Helms brings usually sort of fussiness to Matt and it is a perfect fit for a character who has chosen to go this route. This is a man who desperately wants a child and is doing everything he can to make it happen, but who gets so bogged down in what colors mean and impart on a baby, that he can’t select what shade to paint the nursery.
Harrison’s Anna is far more sensible and has had some ups and downs in her past. Anna has a hard edge and Harrison is great at giving the audience peeks behind the façade before (and as) her defenses are lowered.
It is a sweet and small (a word I’m using, like simple, not as a pejorative) movie, and the music from composer Alex Somers works into it perfectly. It is just as touching and engrossing.
Having used the word “simple” twice, it deserves a clarification – there is, quite obviously, nothing simple about the story being told. It is emotionally complex for Matt and Anna and, one assumes, for a significant segment of the audience. Everything Beckwith and her team have created, the entire production, go to placing a primacy on these two characters. They are fully three dimensional human beings in a movie that could easily stereotype them. The supporting players are drawn less well–and often truly hysterical–but that only goes to continually recentering the story on Matt and Anna. These are two people who make themselves vulnerable to each other, and the world around them, through this act of pregnancy. It is not simple, not by any stretch of the imagination, but the fact that it appears simple speaks to just how successful the movie is in its approach.

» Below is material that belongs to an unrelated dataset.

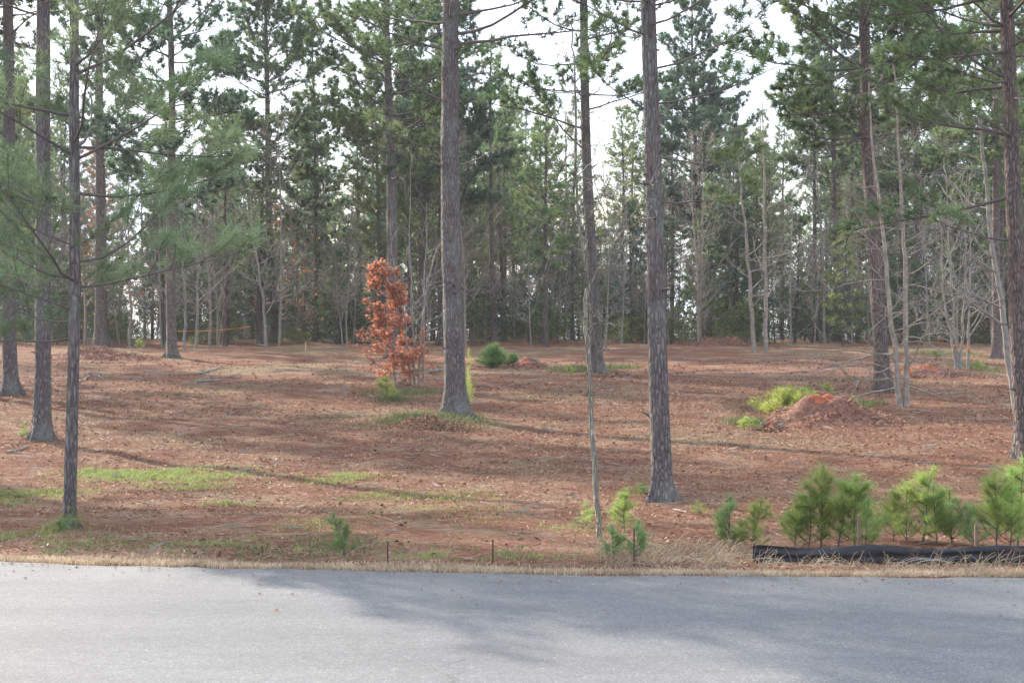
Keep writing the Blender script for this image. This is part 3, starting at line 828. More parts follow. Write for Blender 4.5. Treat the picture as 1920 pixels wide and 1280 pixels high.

“Together Together” is funny and heartwarming and sad all at the same time. It is a movie which gives us the lives of two individuals during an emotionally fraught moment and makes us care for them. By keeping its scope small (even if the issues are deep), we become intwined in this relationship that neither of the people in it ever meant to be intwined in themselves. It is smart and enjoyable and definitely recommended.